Thursday, 12 September 2019

Review: The Shape of Night by Tess Gerritsen

I've been a fan of Tess Gerritsen for years and I love her Rizzoli & Isle crime series. Reading the blurb for The Shape of Night, I thought this book might be a return to the romantic suspense Tess used to write. I was partly right; the story is an interesting mix of domestic thriller and ghost story.

Something terrible has happened in Ava's past, something so bad she has cut herself off from her family and rented Brodie's Watch - a spooky old house, high on a cliff, once owned by a Victorian sea captain. But Ava begins to get the feeling the house really doesn't want her there. But does she have more to fear from the living than the dead? Or is the weight of her guilt causing her to slowly lose her mind?

The Shape of Night is basically The Ghost and Mrs Muir meets Fifty Shades of Grey.
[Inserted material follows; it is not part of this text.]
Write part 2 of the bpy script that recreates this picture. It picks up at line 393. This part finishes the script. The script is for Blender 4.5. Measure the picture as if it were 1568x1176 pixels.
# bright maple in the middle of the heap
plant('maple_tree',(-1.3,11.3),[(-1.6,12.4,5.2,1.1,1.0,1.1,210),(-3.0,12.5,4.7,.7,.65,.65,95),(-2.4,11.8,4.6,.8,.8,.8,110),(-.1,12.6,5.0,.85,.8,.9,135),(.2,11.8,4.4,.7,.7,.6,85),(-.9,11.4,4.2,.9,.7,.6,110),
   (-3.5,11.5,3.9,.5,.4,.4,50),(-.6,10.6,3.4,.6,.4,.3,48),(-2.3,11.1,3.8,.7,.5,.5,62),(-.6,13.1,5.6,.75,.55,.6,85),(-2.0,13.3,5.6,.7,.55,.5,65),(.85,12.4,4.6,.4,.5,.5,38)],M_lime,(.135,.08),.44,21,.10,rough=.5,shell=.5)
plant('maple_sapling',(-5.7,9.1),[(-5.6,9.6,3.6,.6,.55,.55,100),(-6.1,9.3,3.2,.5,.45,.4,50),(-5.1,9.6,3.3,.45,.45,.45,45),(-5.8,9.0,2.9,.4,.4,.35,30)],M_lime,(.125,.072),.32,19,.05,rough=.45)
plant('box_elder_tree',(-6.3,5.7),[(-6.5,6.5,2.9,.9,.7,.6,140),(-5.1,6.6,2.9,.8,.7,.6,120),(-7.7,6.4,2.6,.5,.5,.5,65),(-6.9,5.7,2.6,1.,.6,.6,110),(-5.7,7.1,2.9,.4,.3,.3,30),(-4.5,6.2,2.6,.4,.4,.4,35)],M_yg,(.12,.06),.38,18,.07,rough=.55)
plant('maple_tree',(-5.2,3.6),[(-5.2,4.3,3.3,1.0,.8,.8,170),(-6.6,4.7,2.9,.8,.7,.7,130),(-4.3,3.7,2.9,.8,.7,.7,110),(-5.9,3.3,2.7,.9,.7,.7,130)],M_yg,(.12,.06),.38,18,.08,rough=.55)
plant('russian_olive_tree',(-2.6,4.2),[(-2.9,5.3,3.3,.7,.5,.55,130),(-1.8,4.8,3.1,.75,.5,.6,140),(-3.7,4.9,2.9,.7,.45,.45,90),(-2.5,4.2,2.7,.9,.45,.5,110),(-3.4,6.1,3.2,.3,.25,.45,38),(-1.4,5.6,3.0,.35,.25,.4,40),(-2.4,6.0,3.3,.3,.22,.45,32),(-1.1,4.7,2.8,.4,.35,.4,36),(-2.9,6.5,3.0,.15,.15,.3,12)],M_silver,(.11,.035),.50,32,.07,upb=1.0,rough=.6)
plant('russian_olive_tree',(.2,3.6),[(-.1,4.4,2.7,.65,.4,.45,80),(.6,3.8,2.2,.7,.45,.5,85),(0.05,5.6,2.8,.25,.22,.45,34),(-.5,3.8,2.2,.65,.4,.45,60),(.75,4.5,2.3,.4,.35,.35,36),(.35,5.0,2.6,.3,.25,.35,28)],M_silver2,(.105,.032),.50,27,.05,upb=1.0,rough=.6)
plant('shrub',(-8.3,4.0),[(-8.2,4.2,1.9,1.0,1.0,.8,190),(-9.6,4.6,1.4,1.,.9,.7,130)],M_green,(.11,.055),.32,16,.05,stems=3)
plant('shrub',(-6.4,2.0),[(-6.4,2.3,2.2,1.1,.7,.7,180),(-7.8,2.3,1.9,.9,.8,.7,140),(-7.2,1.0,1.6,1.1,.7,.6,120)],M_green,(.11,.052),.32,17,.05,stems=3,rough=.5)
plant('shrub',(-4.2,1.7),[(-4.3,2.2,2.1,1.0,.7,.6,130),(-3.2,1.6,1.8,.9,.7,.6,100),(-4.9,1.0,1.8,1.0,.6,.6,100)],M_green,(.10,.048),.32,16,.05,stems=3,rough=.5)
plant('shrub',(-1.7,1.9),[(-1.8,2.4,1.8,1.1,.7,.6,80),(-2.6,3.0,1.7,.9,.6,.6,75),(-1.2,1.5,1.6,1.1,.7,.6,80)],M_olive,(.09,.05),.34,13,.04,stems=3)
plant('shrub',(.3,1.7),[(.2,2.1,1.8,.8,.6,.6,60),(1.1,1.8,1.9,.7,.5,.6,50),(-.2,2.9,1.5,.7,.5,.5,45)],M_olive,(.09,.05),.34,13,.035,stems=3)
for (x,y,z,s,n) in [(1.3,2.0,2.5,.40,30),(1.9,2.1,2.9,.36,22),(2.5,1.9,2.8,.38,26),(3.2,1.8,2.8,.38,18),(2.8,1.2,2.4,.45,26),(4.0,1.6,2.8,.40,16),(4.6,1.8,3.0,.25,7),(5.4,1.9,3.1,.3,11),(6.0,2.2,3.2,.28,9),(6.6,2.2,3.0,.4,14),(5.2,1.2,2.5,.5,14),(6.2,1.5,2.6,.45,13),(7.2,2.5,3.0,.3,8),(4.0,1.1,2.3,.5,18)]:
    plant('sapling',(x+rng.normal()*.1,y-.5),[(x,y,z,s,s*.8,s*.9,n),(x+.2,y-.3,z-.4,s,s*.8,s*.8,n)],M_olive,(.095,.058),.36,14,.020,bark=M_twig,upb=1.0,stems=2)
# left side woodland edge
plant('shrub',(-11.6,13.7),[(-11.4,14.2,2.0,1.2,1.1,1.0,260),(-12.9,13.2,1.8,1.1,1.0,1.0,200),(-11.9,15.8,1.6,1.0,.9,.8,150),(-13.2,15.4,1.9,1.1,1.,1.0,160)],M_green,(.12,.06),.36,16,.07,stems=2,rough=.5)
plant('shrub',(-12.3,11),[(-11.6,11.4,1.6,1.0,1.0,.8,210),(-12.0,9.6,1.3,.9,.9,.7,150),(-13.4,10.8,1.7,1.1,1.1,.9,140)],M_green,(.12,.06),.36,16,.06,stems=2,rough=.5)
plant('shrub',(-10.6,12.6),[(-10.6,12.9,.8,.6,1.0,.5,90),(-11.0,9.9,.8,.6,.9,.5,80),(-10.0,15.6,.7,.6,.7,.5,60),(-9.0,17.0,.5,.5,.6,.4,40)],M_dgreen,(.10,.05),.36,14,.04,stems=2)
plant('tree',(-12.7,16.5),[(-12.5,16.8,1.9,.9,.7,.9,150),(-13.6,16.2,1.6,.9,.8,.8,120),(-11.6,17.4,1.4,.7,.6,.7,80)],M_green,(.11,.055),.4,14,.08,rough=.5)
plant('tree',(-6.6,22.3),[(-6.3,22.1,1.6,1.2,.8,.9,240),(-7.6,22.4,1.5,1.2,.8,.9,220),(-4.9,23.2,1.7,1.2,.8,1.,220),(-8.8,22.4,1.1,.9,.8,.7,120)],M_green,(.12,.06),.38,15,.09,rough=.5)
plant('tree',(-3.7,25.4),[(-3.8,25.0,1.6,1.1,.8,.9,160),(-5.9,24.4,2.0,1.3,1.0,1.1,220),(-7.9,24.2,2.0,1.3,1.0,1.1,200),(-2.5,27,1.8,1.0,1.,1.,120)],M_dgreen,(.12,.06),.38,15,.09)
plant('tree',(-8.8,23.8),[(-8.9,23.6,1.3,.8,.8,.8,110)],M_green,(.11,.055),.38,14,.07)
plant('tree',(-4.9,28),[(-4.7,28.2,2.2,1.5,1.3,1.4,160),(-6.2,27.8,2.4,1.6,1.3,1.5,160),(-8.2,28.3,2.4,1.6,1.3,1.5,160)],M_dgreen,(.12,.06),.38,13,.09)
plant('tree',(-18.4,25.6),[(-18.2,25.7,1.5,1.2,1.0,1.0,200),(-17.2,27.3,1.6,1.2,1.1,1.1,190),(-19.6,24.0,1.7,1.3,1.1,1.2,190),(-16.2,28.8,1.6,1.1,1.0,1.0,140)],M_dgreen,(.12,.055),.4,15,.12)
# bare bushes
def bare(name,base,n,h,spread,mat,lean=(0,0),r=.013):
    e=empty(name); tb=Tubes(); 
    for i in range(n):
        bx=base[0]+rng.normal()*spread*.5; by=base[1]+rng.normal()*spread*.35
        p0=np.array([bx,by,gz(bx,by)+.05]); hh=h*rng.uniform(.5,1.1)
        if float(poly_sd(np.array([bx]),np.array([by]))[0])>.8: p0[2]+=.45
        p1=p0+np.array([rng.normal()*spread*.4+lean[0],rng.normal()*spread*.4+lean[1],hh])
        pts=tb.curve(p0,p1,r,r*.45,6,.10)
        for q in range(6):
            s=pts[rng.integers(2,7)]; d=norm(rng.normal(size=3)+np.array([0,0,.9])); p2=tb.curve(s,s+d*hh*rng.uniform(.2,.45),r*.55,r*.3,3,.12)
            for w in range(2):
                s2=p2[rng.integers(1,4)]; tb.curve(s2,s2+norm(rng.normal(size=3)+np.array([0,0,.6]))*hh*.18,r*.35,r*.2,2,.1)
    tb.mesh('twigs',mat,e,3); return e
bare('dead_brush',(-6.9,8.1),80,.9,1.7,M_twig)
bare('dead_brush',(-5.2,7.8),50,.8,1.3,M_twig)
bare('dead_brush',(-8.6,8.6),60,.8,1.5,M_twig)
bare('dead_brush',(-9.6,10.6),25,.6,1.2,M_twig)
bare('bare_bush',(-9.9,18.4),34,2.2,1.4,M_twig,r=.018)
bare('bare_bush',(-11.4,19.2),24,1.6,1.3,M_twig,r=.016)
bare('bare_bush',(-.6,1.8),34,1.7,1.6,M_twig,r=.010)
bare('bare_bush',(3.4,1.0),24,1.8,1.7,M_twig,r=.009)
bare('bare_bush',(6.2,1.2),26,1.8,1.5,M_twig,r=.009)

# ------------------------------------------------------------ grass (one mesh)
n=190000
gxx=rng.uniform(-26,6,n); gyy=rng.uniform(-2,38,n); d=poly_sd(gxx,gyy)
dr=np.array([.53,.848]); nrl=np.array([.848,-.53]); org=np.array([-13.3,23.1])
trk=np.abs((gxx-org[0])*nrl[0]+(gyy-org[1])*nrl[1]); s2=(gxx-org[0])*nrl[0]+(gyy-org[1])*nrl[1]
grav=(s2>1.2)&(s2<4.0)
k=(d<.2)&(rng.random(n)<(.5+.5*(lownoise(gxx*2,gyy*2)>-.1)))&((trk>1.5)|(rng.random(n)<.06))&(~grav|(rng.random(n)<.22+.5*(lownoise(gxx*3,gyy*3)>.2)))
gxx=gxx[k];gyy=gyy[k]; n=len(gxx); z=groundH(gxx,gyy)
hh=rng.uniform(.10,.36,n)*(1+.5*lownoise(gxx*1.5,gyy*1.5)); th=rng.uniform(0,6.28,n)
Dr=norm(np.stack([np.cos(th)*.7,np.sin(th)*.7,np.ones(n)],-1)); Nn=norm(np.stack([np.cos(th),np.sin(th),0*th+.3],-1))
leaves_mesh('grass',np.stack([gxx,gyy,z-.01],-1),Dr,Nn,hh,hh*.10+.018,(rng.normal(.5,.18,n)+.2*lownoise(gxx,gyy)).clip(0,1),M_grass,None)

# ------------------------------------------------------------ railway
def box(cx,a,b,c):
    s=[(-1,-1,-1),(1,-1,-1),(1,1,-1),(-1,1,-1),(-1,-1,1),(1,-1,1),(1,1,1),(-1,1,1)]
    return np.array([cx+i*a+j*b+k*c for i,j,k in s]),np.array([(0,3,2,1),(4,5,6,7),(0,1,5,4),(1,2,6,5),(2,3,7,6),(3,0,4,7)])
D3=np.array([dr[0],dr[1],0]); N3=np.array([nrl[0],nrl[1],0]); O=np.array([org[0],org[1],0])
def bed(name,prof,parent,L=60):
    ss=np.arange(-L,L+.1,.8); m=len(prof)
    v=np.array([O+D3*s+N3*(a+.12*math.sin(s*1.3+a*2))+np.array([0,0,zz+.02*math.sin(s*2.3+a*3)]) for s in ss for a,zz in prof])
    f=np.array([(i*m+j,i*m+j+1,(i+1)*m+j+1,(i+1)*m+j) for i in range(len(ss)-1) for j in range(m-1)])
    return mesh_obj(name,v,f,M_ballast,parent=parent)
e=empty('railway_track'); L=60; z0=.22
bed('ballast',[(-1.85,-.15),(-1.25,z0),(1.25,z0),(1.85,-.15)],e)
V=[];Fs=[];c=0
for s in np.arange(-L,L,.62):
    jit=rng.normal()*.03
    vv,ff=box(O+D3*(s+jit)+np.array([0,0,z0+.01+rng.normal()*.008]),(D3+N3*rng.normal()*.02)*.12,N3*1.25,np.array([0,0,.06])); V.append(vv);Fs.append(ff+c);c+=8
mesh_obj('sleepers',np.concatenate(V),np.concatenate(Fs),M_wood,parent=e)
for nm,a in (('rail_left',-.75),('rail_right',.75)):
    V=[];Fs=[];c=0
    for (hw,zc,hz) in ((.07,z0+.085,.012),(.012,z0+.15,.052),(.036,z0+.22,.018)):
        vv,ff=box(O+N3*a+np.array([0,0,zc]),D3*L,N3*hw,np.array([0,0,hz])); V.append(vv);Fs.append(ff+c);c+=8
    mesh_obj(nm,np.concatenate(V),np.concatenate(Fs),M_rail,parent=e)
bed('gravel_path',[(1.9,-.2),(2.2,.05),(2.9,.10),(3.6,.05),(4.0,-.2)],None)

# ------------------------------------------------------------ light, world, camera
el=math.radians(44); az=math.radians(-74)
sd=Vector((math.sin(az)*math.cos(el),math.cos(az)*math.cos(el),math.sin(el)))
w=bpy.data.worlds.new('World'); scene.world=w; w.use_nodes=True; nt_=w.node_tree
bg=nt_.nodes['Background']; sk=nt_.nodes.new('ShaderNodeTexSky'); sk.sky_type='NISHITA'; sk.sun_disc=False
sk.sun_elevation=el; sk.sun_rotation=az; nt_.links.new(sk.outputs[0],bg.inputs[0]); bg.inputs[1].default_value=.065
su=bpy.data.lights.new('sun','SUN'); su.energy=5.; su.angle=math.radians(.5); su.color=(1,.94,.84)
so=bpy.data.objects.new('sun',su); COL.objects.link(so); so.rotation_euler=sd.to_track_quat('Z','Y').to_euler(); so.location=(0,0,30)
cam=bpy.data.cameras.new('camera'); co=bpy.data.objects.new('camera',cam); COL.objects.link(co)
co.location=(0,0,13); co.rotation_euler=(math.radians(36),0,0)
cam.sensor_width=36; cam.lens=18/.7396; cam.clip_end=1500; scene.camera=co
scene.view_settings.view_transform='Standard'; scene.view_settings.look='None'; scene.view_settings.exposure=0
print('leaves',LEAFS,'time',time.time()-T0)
I did enjoy the story and I read it very quickly because I was so keen to find out what happened! But this is the kind of ghost story where the ghost is real enough to chat and romance the heroine. I much prefer jump shocks! I loved the 'small town murder mystery' vibe, the gothic house and Ava's cute cat, but I really didn't like the BDSM bits, which I felt came over as abusive rather than erotic (this might be what the author intended). And if you've read a lot of crime books, the villain is easy to spot.

Although I enjoyed the story and I'm happy to give it four stars, I'm not sure what kind of reader to recommend this book to. Perhaps fans of cosy mysteries who don't mind a ghost story and a bit of BDSM? The closest thing I've read that compares would be While You Sleep by Stephanie Merritt, although The Shape of Night is not as dark.

I was lucky enough to receive an early copy of The Shape of Night, which will be published in the UK on 3rd October 2019.

Thank you to Tess Gerritsen and Bantam Books (Transworld/Random House UK) for my copy of this book, which I requested from NetGalley and reviewed voluntarily.

Sunday, 1 September 2019

Review: Mistletoe by Alison Littlewood

I chose this book because I adore ghost stories, particularly Christmas ones, and I loved the sinister-looking cover.

After tragedy strikes, Leah buys the Maitland Farmhouse on a wild impulse. It had belonged to her family decades ago, although she hadn't appreciated how isolated and rundown it is until she moves in and spooky things begin to happen. She can hear voices and children's laughter, catches glimpses of shadowy figures in a mirror, and then finds a sinister old doll...

Alison Littlewood excels at creating a deliciously creepy atmosphere, with the hint of a supernatural presence around every corner. Even plain old mistletoe (which I'd quite liked before!) becomes something more sinister - an allusion of something reaching out from beyond the grave. I had expected more jump shocks but the ghosts, when they do appear, are very solid. Therefore Mistletoe is more time slip than ghost story, as Leah is given glimpses into the lives of those lived in the farmhouse during Victorian times. As a bonus, there is a murder mystery to solve - with a few unexpected last minute twists!

Mistletoe will appeal to anyone who loves Christmas murder-mysteries and ghost stories that take their time creating a truly chilling atmosphere - in more ways than one!

I was lucky enough to receive an advance copy of this book, which will be released on 10th October 2019.

Thank you to Alison Littlewood and Jo Fletcher Books (Quercus) for my copy of this book, which I requested from NetGalley and reviewed voluntarily.